Curiosamente, a Jesús no le acusaron de ser un libertino o mujeriego. A Jesús lo acusaron de blasfemo, de agitador político, de endemoniado, de estar perturbado y loco, a pesar de su amor lleno de ternura, compasión y misericordia infinitas, de delicadeza, que busca la fraternidad como signo de su Reino. Jesús escandaliza a los fariseos al valorarles menos que a las prostitutas, porque ellas creyeron en el amor mientras que ellos solo estaban pagados de sí mismos. Suena muy actual.

Pero si algo rompe aún más los moldes es su actitud con las pecadoras. Aquellas leyes protegían únicamente a los hombres, mientras la mujer repudiada o divorciada quedaba en una situación humillante que solía degenerar en la prostitución. Una vez más, Jesús se muestra sorprendente por su actitud con las mujeres: se puso a defender el corazón de aquella conocida prostituta en casa de su invitado marcando la distancia enorme que había entre el legalismo fariseo y el Reino de amor que propugna Jesús. Y se deja tocar y ungir los pies a pesar de que caía en impureza legal. Más impactante aún es el incidente de la mujer sorprendida en adulterio. A Jesús le ponen entre la espada y la pared: o la misericordia o la justicia, y si se quiere condenar a aquella mujer, se ha de condenar lo mismo al hombre que estaba con ella. No la condena, en contra de la legislación vigente de lapidación, discriminatoria y abusiva para la mujer. Estas actitudes de Jesús significaron una inmensa novedad en el marco de aquella época: la defensa de la mujer reivindicada como igual al varón, en todo, e igual ante Dios.

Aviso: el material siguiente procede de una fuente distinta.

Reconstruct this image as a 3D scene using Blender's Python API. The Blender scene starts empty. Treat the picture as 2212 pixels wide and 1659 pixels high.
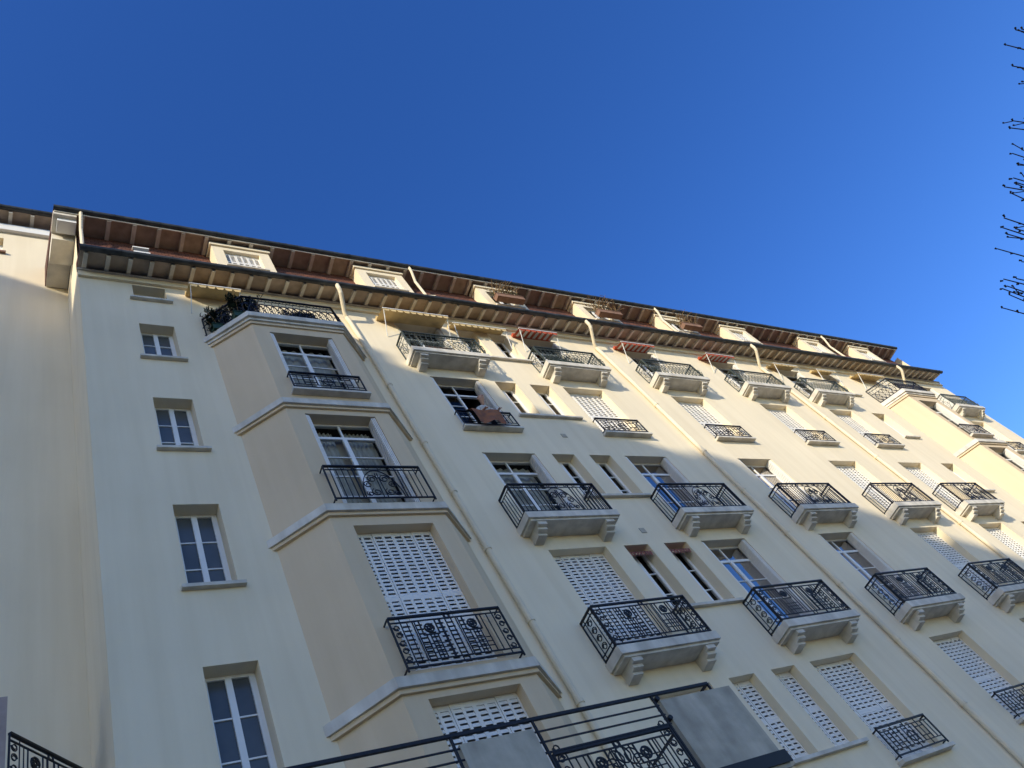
import bpy, bmesh, math, random
from mathutils import Vector, Matrix
random.seed(7)
Z0=1.6   # eye height: heights below are written relative to eye level

# ---------------------------------------------------------------- materials
def mat(name,col,rough=0.8,var=0.08,scale=3.0,bump=0.0,bscale=60,metal=0.0,streak=0.0,spec=0.3,col2=None):
    m=bpy.data.materials.new(name); m.use_nodes=True
    nt=m.node_tree; N=nt.nodes; L=nt.links
    b=N['Principled BSDF']
    b.inputs['Roughness'].default_value=rough
    b.inputs['Metallic'].default_value=metal
    b.inputs['Specular IOR Level'].default_value=spec
    tc=N.new('ShaderNodeTexCoord')
    nz=N.new('ShaderNodeTexNoise'); nz.inputs['Scale'].default_value=scale; nz.inputs['Detail'].default_value=6
    L.new(tc.outputs['Object'],nz.inputs['Vector'])
    cr=N.new('ShaderNodeValToRGB')
    c=col; d=col2 or tuple(x*(1-var*2.2) for x in c); e=c if col2 else tuple(min(1,x*(1+var*0.6)) for x in c)
    cr.color_ramp.elements[0].position=0.3; cr.color_ramp.elements[0].color=(*d,1)
    cr.color_ramp.elements[1].position=0.7; cr.color_ramp.elements[1].color=(*e,1)
    L.new(nz.outputs['Fac'],cr.inputs['Fac'])
    out=cr.outputs['Color']
    if streak>0:
        mp=N.new('ShaderNodeMapping'); mp.inputs['Scale'].default_value=(2.2,2.2,0.12)
        L.new(tc.outputs['Object'],mp.inputs['Vector'])
        n2=N.new('ShaderNodeTexNoise'); n2.inputs['Scale'].default_value=2.0; n2.inputs['Detail'].default_value=8
        L.new(mp.outputs['Vector'],n2.inputs['Vector'])
        r2=N.new('ShaderNodeValToRGB'); r2.color_ramp.elements[0].position=0.35; r2.color_ramp.elements[1].position=0.62
        k=1-streak
        r2.color_ramp.elements[0].color=(k,k*0.99,k*0.97,1); r2.color_ramp.elements[1].color=(1,1,1,1)
        L.new(n2.outputs['Fac'],r2.inputs['Fac'])
        mx=N.new('ShaderNodeMix'); mx.data_type='RGBA'; mx.blend_type='MULTIPLY'; mx.inputs['Factor'].default_value=1
        L.new(out,mx.inputs['A']); L.new(r2.outputs['Color'],mx.inputs['B']); out=mx.outputs['Result']
    L.new(out,b.inputs['Base Color'])
    if bump>0:
        n3=N.new('ShaderNodeTexNoise'); n3.inputs['Scale'].default_value=bscale; n3.inputs['Detail'].default_value=4
        L.new(tc.outputs['Object'],n3.inputs['Vector'])
        bp=N.new('ShaderNodeBump'); bp.inputs['Strength'].default_value=bump; bp.inputs['Distance'].default_value=0.01
        L.new(n3.outputs['Fac'],bp.inputs['Height']); L.new(bp.outputs['Normal'],b.inputs['Normal'])
    return m
M={}
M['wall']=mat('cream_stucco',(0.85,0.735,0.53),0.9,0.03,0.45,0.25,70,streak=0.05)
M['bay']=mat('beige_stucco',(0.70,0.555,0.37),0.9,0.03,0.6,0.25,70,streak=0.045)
M['stone']=mat('pale_stone',(0.72,0.67,0.575),0.85,0.08,2.5,0.3,40,streak=0.2)
M['conc']=mat('grey_concrete',(0.52,0.48,0.39),0.9,0.12,3,0.3,50,streak=0.18)
M['white']=mat('white_paint',(0.82,0.81,0.78),0.45,0.03,2)
M['shut']=mat('shutter_paint',(0.81,0.78,0.72),0.5,0.04,1.5)
M['gap']=mat('shutter_gap',(0.21,0.195,0.17),0.8,0.04,1.5)
M['iron']=mat('black_iron',(0.012,0.012,0.016),0.5,0.1,9,spec=0.35)
M['iron_g']=mat('grey_green_iron',(0.05,0.065,0.06),0.5,0.15,9)
M['zinc']=mat('zinc',(0.07,0.075,0.08),0.5,0.25,4,metal=0.3)
M['pipe']=mat('pipe_paint',(0.76,0.66,0.48),0.6,0.05,2)
M['soff']=mat('soffit_board',(0.46,0.36,0.27),0.8,0.15,3)
M['raft']=mat('rafter_paint',(0.72,0.66,0.55),0.75,0.1,3)
M['dark']=mat('dark_interior',(0.03,0.03,0.035),0.9,0.2,2)
M['frost']=mat('frosted_glass',(0.10,0.11,0.115),0.22,0.15,1.2,spec=0.5)
M['curt']=mat('curtain',(0.65,0.63,0.58),0.9,0.08,6)
M['awn_c']=mat('awning_cream',(0.66,0.49,0.24),0.9,0.1,3)
M['awn_r']=mat('awning_red',(0.50,0.10,0.05),0.9,0.2,3)
M['awn_d']=mat('awning_dark_red',(0.28,0.10,0.085),0.9,0.2,3)  # darker, duller red for the small awnings inside the window recesses
M['leaf']=mat('leaf',(0.05,0.09,0.03),0.7,0.3,6)
M['leaf_d']=mat('conifer_leaf',(0.02,0.04,0.02),0.8,0.3,6)
M['dry']=mat('dry_stem',(0.28,0.18,0.09),0.9,0.3,6)
M['pot']=mat('terracotta',(0.26,0.15,0.10),0.9,0.1,6)
M['pier']=mat('pinkish_render',(0.42,0.33,0.29),0.9,0.1,6)
M['potg']=mat('green_planter',(0.03,0.07,0.04),0.6,0.1,6)
M['bark']=mat('bark',(0.035,0.022,0.018),0.9,0.3,12,0.5,40)
M['asph']=mat('asphalt',(0.05,0.05,0.052),0.9,0.15,4,0.4,80)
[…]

Este principio liberador que Jesús practicó hasta el final fue una audaz semilla sin que las consecuencias históricas fuesen inmediatas excepto en su pronta eliminación física, ajusticiado como un vulgar delincuente. Pero ahí quedó el poderoso germen, su ejemplo de amor que ha resistido a la Historia, y que ahora tiene más valor que nunca como acicate para que hagamos lo mismo, cuando tantas mujeres siguen discriminadas a pesar de que ahora algunas leyes les sean más favorables.